Stored items from a collection:

⟨

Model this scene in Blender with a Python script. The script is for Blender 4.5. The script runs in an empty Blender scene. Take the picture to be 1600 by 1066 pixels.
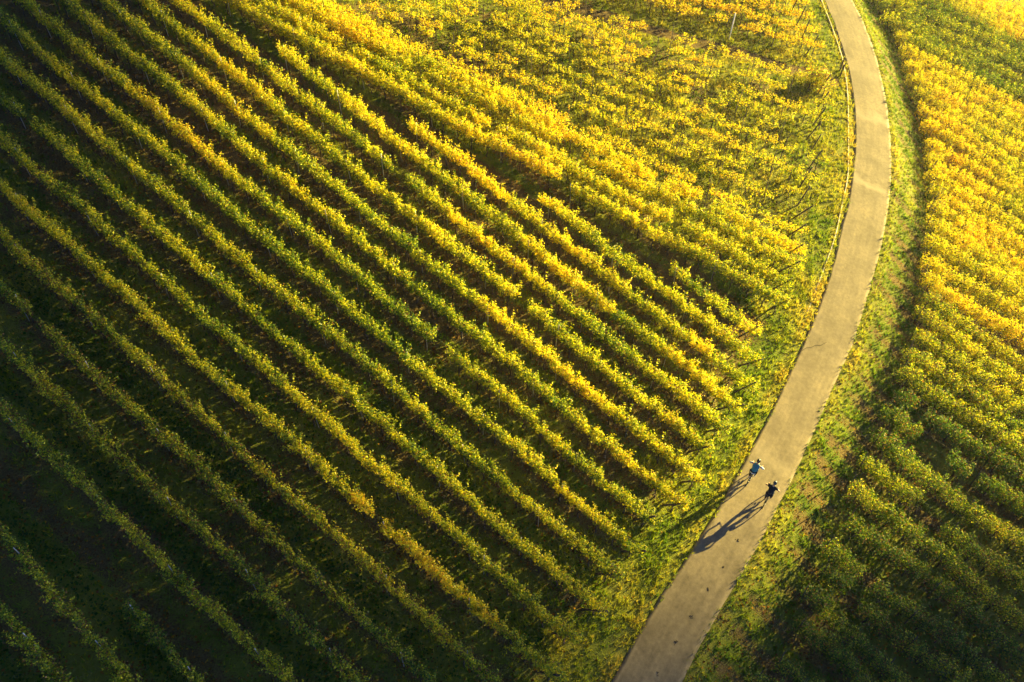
import bpy, bmesh, math, random
import numpy as np
from mathutils import Vector, Matrix, Euler

random.seed(7)
rng = np.random.default_rng(7)
sc = bpy.context.scene
col = sc.collection

# ------------------------------------------------------------------ camera, sky, sun, exposure
CAM_H = 39.417
cd = bpy.data.cameras.new('camera'); cam = bpy.data.objects.new('camera', cd); col.objects.link(cam)
cd.sensor_width = 36.0; cd.lens = 1244.0 / 1600 * 36; cd.clip_start = 0.5; cd.clip_end = 6000
cam.matrix_world = Matrix(((0.99964, -0.02685, 0.0, 0.0), (0.01997, 0.74368, -0.66824, 0.0),
                           (0.01794, 0.668, 0.74395, CAM_H), (0, 0, 0, 1)))
sc.camera = cam

SUN_AZ, SUN_EL = math.radians(53.5), math.radians(9.5)
world = bpy.data.worlds.new('World'); sc.world = world; world.use_nodes = True
wn = world.node_tree.nodes; wl = world.node_tree.links
wn.clear()
sky = wn.new('ShaderNodeTexSky'); sky.sky_type = 'NISHITA'; sky.sun_disc = False
sky.sun_elevation = SUN_EL; sky.sun_rotation = SUN_AZ; sky.air_density = 0.18; sky.dust_density = 0.15; sky.ozone_density = 1.5
bg = wn.new('ShaderNodeBackground'); bg.inputs['Strength'].default_value = 0.05
wo = wn.new('ShaderNodeOutputWorld')
wl.new(sky.outputs[0], bg.inputs[0]); wl.new(bg.outputs[0], wo.inputs[0])

sund = bpy.data.lights.new('sun', 'SUN'); sund.energy = 5.0; sund.angle = math.radians(0.53); sund.color = (1.0, 0.78, 0.22)
sun = bpy.data.objects.new('sun', sund); col.objects.link(sun)
sdir = Vector((math.cos(SUN_EL) * math.sin(SUN_AZ), math.cos(SUN_EL) * math.cos(SUN_AZ), math.sin(SUN_EL)))
sun.rotation_euler = sdir.to_track_quat('Z', 'Y').to_euler(); sun.location = sdir * 80

sc.view_settings.view_transform = 'Standard'; sc.view_settings.look = 'None'
sc.view_settings.gamma = 1.0; sc.view_settings.use_curve_mapping = False
sc.view_settings.exposure = 2.92
sc.cycles.max_bounces = 6; sc.cycles.diffuse_bounces = 3; sc.cycles.transmission_bounces = 4; sc.cycles.glossy_bounces = 2

# ------------------------------------------------------------------ helpers
def tag(o, label=None, cat=None, group=None, kind=None):
    if label: o['label'] = label
    if cat: o['category'] = cat
    if group: o['group'] = group
    if kind: o['kind'] = kind
    return o

def empty(name, loc=(0, 0, 0), rot=(0, 0, 0)):
    o = bpy.data.objects.new(name, None); col.objects.link(o); o.location = loc; o.rotation_euler = rot
    o.empty_display_size = 0.2
    return o

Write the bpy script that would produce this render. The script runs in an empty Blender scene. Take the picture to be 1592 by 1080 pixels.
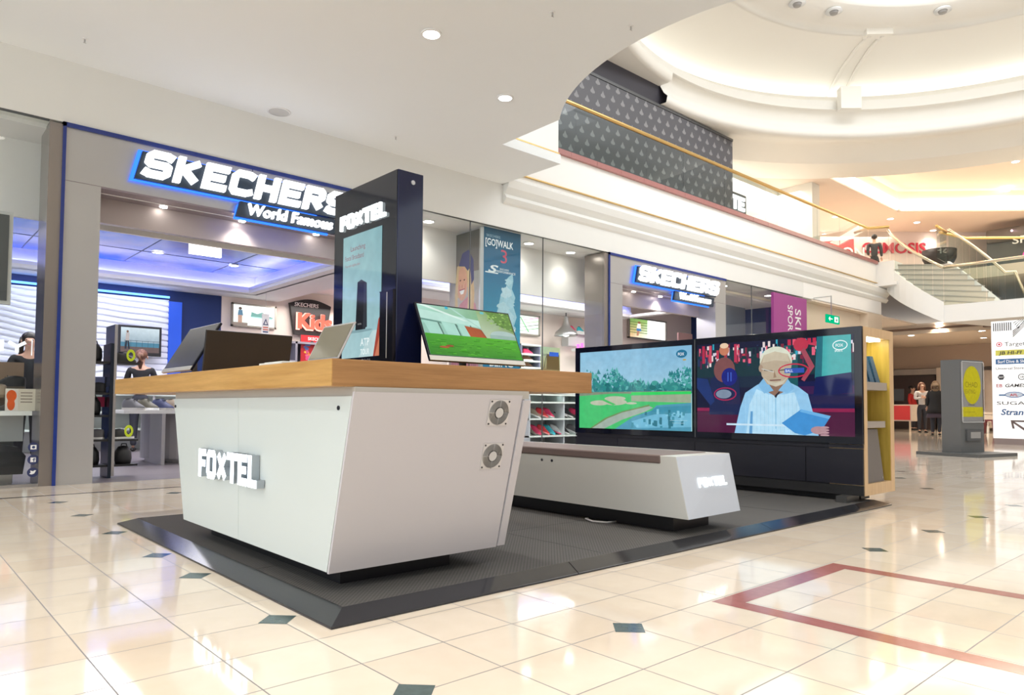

⟩

* **The task**: Leave out the pictures. Transcribe only the lines above, from the first through the one that contains "sc.camera = cam".

* **Response**:
Model this scene in Blender with a Python script. The script is for Blender 4.5. The script runs in an empty Blender scene. Take the picture to be 1600 by 1066 pixels.
import bpy, bmesh, math, random
import numpy as np
from mathutils import Vector, Matrix, Euler

random.seed(7)
rng = np.random.default_rng(7)
sc = bpy.context.scene
col = sc.collection

# ------------------------------------------------------------------ camera, sky, sun, exposure
CAM_H = 39.417
cd = bpy.data.cameras.new('camera'); cam = bpy.data.objects.new('camera', cd); col.objects.link(cam)
cd.sensor_width = 36.0; cd.lens = 1244.0 / 1600 * 36; cd.clip_start = 0.5; cd.clip_end = 6000
cam.matrix_world = Matrix(((0.99964, -0.02685, 0.0, 0.0), (0.01997, 0.74368, -0.66824, 0.0),
                           (0.01794, 0.668, 0.74395, CAM_H), (0, 0, 0, 1)))
sc.camera = cam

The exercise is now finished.